TIV and PIV based natural convection study over a square flat plate under stable stratification

Abstract

Natural convection over an isolated horizontal plate in a stably stratified background condition is fundamental and challenging in industrial, atmospheric, geographical, and oceanic environmental studies, which, however, is still lack of investigation. In this study, the water tank modelling experiment with two main techniques, Thermal Image Velocimetry (TIV) and Particle Image Velocimetry (PIV), was conducted to investigate large eddy structures, the mean velocity field and heat transfer over an idealized square heated surface under the stable stratification. Shirking, growing and twisting eddy structures were identified in this study.
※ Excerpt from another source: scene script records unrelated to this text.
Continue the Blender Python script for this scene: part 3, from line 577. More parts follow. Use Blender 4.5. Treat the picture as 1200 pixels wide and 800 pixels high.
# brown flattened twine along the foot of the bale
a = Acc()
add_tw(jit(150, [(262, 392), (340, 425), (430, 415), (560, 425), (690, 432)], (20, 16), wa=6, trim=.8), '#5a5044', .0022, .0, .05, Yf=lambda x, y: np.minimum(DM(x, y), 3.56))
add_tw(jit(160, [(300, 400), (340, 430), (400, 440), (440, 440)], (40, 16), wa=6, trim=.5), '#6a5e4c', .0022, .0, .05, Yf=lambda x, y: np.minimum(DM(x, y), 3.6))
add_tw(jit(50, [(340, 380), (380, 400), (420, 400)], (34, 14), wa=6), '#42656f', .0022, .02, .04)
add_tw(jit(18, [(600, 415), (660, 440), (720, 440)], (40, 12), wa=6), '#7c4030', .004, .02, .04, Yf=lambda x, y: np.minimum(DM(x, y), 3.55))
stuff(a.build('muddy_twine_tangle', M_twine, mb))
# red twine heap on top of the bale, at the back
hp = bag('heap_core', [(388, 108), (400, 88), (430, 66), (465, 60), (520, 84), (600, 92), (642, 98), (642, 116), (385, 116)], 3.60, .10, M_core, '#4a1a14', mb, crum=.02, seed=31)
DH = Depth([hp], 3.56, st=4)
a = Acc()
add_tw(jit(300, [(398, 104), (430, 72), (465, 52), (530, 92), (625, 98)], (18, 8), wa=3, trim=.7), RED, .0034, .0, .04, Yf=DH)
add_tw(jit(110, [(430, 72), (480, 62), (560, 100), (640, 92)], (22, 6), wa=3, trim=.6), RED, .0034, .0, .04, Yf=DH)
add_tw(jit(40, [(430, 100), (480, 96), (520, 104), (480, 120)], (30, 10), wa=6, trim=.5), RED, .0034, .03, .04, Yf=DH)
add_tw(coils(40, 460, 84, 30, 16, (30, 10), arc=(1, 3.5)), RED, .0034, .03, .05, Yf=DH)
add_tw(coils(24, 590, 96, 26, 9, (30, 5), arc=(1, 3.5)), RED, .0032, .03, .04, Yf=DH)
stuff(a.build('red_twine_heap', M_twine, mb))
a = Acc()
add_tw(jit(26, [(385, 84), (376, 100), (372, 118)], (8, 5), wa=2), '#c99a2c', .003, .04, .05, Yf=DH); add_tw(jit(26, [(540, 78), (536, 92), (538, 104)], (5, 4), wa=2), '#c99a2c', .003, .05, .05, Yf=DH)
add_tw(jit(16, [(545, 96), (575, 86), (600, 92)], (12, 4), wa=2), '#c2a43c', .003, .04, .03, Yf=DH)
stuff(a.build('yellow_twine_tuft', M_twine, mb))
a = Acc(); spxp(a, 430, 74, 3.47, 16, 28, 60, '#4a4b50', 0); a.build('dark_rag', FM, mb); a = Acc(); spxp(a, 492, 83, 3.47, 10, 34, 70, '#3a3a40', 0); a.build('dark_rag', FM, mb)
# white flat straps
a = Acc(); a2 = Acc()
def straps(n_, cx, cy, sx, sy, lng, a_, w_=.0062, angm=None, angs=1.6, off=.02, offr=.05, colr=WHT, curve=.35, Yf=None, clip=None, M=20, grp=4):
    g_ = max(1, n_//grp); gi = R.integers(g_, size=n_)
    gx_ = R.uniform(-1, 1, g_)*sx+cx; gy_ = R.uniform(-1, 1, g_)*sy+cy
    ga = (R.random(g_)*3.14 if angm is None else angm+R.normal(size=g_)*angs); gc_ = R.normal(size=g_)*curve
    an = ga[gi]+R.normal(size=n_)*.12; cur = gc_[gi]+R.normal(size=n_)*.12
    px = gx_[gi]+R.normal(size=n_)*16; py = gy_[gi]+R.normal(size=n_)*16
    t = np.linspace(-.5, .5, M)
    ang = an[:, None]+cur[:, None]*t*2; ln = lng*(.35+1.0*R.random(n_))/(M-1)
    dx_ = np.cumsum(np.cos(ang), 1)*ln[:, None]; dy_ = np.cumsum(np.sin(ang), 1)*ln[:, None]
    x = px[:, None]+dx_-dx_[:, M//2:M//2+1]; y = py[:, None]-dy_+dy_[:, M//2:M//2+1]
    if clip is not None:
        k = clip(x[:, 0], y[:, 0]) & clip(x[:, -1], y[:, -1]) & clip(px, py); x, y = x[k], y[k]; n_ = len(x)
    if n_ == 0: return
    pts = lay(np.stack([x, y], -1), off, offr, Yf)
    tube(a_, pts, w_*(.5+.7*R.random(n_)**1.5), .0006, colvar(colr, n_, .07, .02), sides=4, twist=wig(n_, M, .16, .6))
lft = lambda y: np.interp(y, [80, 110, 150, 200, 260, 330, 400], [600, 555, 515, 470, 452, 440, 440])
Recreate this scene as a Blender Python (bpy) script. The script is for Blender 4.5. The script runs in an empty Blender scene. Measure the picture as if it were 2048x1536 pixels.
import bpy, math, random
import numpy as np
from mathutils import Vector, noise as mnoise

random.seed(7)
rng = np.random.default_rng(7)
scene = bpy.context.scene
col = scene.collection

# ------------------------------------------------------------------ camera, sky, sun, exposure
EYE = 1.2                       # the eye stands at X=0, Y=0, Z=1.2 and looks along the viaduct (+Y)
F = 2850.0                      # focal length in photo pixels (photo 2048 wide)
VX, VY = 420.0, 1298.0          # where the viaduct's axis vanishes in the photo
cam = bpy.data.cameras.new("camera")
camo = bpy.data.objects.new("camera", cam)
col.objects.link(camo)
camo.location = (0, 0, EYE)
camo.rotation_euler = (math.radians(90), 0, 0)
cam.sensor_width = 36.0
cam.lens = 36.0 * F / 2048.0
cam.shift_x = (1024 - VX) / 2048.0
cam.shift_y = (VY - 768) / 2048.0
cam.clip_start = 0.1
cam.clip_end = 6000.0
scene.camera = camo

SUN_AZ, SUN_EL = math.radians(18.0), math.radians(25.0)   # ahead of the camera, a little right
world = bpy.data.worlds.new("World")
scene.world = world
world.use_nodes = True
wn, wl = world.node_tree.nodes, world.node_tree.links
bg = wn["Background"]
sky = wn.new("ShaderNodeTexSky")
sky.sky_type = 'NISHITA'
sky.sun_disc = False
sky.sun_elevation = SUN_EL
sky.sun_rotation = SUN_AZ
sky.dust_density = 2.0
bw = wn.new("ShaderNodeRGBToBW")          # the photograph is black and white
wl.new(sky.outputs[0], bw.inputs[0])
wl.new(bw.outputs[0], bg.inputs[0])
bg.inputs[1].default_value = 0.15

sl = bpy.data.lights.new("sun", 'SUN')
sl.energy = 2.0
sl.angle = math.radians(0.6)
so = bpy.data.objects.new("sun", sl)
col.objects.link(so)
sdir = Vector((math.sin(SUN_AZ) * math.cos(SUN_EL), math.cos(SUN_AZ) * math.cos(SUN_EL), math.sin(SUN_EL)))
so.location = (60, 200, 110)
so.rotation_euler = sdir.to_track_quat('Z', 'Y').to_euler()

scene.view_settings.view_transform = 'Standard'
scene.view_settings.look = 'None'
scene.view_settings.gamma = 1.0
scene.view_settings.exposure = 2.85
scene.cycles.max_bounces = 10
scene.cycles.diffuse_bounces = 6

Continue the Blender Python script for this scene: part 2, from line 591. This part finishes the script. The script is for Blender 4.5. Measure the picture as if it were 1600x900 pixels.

By measuring the velocity fields at different horizontal planes with varied heights, an asymmetric flow structure over a square urban area is suggested by the PIV method to be characterized as the main diagonal inflow at lower levels and as the side outflow (perpendicular to edges) at upper levels. The mean flow speeds measured by TIV and PIV were quantitatively compared and analyzed by using cross-correlation coefficients. The low-level (2 mm or less above) velocity field measured by TIV also well presents the similar characteristics of near-surface diagonal inflow observed in the PIV measurements. Consequently, the reliability of the TIV method in this study is well verified for resolving the near-surface convective flow fields. The stable stratification is found to significantly impair the heat transfer efficiency as results indicated that the heat transfer in a stable environment is significantly weaker than that in a neutral environment by 71%.